Four-dimensional scanning transmission electron microscopy (4D--STEM) is a modern operating mode of a transmission electron microscope in which a focused electron probe is rastered across the sample and the diffraction pattern is recorded at each position.The resulting diffraction patterns can be analyzed to obtain a wealth of local structural information, such as deformation or strain, changes in symmetry or lattice distortions, orientation of a crystal lattice, as well as to measure electric and magnetic fields.
More advanced analyses, i.e. ptychography, can also extract structural information at a spatial resolution finer than the size of the electron probe.
Several challenges arise in realizing these measurements: First, the sheer number of diffraction patterns recorded in a 4D-STEM experiment leads to computational challenges and puts demands on the complexity of the algorithms used to recover the structural information.
Second, experimental considerations often strictly limit the number of electrons in each of the diffraction patterns, which can be mitigated through robust analysis approaches or by de-noising that takes advantage of the high dimensionality of the data.
Most critically, all of the structural measurements described above are effectively trivial in the limit of thin and weakly scattering materials but become rather challenging when analyzing diffraction from a thick sample where multiple scattering effects are present.
In this work, we will explore several means to mitigate these challenges. First, to handle the large quantities of data and the low number of electrons recorded by modern detectors operated at their full speed, we will show a hyperspectral denoising method based on total variation denoising and show its application to 4D--STEM datasets.
The bulk of this work, however, will focus on the latter challenge: dynamical scattering. In 4D--STEM measurements of local strain or deformation, dynamical scattering causes unwanted contrast inside of diffraction disks which hinders accurate determination of the lattice.

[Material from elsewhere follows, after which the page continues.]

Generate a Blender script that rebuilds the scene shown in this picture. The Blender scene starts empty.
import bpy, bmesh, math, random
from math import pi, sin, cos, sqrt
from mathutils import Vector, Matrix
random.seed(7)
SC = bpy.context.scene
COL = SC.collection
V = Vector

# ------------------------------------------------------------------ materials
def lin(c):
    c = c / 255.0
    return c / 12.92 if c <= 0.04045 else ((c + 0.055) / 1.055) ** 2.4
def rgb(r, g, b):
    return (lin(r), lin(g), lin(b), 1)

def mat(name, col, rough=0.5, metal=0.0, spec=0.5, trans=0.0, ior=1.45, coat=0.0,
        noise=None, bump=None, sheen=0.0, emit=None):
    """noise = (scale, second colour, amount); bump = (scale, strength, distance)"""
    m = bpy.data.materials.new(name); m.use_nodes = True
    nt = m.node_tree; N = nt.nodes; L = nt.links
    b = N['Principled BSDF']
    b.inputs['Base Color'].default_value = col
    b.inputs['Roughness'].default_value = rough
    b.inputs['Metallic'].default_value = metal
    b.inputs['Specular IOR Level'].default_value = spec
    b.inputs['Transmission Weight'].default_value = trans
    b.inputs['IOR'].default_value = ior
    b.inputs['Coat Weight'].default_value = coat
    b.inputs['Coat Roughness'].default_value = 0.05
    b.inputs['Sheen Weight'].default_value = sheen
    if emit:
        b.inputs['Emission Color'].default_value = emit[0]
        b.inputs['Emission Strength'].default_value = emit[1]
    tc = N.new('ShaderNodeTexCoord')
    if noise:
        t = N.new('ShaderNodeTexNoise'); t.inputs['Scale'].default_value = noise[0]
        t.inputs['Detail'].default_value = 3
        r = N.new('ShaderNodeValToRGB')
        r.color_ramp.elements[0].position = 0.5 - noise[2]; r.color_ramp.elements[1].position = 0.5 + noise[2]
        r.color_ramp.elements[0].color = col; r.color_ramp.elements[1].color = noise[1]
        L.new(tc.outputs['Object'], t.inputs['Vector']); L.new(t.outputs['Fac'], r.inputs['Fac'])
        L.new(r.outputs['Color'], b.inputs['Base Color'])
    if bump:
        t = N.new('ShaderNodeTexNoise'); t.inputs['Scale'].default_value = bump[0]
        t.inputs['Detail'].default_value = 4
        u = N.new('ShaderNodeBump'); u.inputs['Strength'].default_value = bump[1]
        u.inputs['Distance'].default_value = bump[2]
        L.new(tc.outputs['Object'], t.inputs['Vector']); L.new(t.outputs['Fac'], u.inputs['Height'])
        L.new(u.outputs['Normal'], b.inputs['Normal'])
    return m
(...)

To mitigate this, we demonstrate a method for imprinting known contrast into the diffraction disks to improve the precision of the measured lattice.
In measurements of the local orientation of the crystal, multiple scattering causes the diffraction disk intensities to vary in a highly nonlinear way as the crystal tilts, and as a function of the thickness of the crystal.
We present a hybrid pattern-matching and simulation-matching algorithm for precisely determining both the orientation and thickness of a crystalline sample from 4D--STEM measurements.
Finally, many polar structures of technological interest exist only under exacting electrical and mechanical boundary conditions and so can only be studied as a thick and heterogeneous sample.
To measure polarization structures in such materials, we construct a dynamical scattering model for the system and demonstrate an optimization procedure which recovers local polar order from large-area scans of a thick multilayer sample.